** Start MATERIALS PROVIDED **

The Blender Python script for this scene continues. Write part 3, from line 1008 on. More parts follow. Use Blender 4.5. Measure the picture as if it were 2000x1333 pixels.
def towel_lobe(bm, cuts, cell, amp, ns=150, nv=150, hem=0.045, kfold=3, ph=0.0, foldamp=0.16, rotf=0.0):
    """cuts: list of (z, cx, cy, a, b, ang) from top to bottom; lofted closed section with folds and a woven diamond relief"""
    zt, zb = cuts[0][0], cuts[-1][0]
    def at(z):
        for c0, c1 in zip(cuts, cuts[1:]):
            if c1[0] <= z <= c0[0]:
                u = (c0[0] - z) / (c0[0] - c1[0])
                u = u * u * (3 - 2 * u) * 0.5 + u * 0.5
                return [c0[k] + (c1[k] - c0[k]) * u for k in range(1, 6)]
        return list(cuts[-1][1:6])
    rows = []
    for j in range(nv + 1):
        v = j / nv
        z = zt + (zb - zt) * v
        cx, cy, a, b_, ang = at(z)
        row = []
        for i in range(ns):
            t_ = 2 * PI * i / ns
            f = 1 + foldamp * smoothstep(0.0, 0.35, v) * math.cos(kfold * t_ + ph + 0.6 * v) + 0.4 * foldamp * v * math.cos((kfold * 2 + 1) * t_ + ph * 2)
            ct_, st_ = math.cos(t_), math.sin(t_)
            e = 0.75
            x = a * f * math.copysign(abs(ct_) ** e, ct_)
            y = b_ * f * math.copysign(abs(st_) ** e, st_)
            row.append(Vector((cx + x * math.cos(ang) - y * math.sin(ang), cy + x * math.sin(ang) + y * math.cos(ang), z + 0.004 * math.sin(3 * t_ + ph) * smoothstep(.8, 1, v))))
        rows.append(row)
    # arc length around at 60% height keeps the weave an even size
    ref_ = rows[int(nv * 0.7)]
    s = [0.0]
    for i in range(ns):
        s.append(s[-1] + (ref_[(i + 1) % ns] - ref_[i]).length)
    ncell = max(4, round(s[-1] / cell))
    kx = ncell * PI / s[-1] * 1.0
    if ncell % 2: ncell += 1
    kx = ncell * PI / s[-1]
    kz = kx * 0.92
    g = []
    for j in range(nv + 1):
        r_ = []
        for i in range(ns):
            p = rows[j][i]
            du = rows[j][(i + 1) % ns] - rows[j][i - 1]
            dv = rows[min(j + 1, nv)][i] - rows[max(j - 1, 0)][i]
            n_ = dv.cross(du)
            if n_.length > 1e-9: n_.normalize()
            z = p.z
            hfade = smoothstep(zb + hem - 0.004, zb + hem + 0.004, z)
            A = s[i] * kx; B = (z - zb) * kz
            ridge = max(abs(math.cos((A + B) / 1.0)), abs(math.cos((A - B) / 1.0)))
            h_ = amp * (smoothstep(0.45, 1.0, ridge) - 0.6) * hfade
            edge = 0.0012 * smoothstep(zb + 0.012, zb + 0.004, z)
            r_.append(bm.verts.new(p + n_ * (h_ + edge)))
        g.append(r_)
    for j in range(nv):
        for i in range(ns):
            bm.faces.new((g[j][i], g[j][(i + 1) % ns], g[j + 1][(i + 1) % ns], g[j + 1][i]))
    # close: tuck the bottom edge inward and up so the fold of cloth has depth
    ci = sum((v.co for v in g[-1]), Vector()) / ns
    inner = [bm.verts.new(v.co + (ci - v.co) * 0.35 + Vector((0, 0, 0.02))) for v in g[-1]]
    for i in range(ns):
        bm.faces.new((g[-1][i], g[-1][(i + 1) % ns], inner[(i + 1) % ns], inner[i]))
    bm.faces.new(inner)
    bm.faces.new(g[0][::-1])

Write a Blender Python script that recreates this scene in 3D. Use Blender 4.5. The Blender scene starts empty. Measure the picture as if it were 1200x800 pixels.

** End MATERIALS PROVIDED **

▶ **EXERCISE BRIEF**: Provide the number of lines containing the string "Measure", with no other output.

▶ **RESULT OF THIS EXERCISE**: 2